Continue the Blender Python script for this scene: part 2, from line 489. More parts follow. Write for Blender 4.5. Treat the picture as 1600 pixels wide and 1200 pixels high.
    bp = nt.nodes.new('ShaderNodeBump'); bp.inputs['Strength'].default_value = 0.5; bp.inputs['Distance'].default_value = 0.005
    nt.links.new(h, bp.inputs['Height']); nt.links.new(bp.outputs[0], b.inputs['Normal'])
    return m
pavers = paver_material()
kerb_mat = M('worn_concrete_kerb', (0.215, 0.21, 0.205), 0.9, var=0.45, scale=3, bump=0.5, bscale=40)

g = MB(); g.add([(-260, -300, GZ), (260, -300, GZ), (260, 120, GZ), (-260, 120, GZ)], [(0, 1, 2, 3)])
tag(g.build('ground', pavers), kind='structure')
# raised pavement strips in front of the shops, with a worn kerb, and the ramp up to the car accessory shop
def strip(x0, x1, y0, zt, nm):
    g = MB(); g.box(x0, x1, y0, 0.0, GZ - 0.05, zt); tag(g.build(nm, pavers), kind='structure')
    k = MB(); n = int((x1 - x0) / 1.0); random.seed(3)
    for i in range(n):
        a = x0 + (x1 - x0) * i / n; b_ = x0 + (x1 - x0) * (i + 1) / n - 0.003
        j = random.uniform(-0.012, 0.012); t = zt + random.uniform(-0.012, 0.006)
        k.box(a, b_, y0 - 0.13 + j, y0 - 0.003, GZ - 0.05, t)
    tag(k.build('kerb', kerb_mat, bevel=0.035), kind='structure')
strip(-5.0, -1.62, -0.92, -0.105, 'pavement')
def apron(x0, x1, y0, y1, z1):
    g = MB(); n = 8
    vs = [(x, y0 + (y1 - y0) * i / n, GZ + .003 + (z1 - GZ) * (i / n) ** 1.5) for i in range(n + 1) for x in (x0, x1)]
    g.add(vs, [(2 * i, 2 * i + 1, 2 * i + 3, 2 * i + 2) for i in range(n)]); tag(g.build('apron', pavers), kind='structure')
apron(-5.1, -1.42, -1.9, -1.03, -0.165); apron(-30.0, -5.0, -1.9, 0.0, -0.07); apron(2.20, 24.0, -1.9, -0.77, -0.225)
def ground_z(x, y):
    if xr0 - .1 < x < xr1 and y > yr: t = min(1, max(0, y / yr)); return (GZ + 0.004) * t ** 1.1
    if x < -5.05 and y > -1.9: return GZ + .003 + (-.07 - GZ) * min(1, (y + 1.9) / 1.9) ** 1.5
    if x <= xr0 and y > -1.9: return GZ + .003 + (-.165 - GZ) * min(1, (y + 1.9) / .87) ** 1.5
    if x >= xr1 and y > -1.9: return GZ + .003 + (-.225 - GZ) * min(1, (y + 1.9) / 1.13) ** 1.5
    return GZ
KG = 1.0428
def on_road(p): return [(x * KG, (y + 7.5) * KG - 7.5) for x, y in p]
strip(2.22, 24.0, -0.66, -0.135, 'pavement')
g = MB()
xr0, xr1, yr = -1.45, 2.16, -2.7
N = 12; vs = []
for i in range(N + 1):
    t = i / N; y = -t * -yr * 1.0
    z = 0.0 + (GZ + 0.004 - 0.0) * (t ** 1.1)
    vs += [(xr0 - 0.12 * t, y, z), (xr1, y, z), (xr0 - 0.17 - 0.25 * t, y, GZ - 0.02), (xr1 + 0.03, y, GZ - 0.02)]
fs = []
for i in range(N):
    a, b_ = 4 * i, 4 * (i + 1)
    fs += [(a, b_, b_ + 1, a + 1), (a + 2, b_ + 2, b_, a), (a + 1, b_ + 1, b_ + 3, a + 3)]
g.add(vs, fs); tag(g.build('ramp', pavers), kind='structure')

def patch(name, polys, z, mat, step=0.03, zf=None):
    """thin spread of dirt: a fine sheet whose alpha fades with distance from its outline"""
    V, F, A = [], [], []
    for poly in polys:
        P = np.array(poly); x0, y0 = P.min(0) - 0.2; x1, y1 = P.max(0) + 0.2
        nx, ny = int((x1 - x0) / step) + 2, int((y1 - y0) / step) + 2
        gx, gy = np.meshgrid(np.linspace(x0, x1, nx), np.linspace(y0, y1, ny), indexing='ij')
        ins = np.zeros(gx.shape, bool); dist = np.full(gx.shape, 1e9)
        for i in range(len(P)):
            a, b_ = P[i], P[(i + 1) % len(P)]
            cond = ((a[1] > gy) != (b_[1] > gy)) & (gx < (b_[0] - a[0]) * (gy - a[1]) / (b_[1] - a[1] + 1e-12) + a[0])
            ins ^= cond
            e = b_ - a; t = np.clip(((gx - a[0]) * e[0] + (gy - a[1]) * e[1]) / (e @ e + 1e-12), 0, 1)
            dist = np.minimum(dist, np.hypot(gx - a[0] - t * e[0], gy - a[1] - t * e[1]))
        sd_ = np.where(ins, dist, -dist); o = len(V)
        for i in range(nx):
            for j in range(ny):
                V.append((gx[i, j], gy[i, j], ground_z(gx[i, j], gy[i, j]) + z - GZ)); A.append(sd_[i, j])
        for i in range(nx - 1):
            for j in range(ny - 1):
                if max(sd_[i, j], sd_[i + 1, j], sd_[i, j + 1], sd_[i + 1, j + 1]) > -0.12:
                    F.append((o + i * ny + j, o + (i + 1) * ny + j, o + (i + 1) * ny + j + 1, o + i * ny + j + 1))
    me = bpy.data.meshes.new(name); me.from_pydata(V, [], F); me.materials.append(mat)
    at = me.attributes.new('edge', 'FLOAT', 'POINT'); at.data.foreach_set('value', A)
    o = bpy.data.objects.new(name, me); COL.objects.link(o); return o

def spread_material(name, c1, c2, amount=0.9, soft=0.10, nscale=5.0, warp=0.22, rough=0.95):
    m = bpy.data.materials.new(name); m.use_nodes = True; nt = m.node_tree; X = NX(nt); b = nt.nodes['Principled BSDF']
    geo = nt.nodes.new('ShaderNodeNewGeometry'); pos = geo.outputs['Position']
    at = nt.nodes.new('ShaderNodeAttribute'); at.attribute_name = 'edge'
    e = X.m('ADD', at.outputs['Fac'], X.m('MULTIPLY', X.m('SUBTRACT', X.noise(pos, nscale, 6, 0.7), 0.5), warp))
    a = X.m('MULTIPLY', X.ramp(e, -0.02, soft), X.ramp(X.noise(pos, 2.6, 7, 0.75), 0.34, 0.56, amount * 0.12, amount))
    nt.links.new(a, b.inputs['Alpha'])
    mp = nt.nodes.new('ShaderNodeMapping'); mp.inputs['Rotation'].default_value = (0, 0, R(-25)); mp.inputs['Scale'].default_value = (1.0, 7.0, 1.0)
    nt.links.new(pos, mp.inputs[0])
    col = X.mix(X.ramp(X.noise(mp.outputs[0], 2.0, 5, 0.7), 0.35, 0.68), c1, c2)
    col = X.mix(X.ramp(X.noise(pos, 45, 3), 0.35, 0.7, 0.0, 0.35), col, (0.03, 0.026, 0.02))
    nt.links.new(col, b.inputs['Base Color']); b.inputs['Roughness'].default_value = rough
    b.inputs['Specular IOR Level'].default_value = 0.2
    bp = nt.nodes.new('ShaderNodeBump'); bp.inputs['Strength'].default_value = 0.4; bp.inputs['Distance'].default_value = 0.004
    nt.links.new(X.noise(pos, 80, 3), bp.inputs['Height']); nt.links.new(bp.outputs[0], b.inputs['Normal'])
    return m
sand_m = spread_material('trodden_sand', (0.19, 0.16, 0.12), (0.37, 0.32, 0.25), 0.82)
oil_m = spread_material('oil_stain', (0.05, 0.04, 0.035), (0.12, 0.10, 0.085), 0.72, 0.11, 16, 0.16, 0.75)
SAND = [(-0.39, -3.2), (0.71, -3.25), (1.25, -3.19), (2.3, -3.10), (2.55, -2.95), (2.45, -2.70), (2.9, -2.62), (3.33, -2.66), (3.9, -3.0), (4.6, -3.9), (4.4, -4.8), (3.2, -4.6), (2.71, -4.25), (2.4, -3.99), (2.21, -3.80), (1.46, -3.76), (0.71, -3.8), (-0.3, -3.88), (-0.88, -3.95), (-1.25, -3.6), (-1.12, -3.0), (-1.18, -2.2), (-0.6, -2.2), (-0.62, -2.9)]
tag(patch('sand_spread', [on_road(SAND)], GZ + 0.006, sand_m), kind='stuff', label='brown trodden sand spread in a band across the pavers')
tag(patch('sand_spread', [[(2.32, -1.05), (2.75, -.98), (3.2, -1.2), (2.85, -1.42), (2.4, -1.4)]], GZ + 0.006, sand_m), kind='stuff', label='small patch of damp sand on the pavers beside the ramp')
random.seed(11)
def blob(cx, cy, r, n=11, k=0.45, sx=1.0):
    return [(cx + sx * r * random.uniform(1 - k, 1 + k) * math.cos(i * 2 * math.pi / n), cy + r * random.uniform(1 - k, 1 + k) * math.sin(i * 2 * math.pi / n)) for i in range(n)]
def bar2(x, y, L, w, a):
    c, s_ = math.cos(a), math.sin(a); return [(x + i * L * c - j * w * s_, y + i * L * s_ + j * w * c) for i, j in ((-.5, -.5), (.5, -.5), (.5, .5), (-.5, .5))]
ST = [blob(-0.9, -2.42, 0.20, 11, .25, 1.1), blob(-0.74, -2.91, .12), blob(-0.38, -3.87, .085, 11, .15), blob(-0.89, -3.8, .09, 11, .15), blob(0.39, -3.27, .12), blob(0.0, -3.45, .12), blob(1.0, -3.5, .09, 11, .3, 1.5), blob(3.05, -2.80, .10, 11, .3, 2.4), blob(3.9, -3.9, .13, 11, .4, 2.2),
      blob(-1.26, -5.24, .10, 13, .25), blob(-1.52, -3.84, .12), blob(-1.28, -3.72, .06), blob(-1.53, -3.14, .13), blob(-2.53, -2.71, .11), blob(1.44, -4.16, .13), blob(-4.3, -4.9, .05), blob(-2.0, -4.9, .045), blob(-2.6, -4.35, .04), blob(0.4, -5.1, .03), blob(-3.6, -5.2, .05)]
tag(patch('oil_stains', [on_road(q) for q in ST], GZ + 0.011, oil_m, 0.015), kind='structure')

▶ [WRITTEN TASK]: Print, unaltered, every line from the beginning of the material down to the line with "scale=3, bump=0.5, bscale=40)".

▶ [REPLY]:
Continue the Blender Python script for this scene: part 2, from line 489. More parts follow. Write for Blender 4.5. Treat the picture as 1600 pixels wide and 1200 pixels high.
    bp = nt.nodes.new('ShaderNodeBump'); bp.inputs['Strength'].default_value = 0.5; bp.inputs['Distance'].default_value = 0.005
    nt.links.new(h, bp.inputs['Height']); nt.links.new(bp.outputs[0], b.inputs['Normal'])
    return m
pavers = paver_material()
kerb_mat = M('worn_concrete_kerb', (0.215, 0.21, 0.205), 0.9, var=0.45, scale=3, bump=0.5, bscale=40)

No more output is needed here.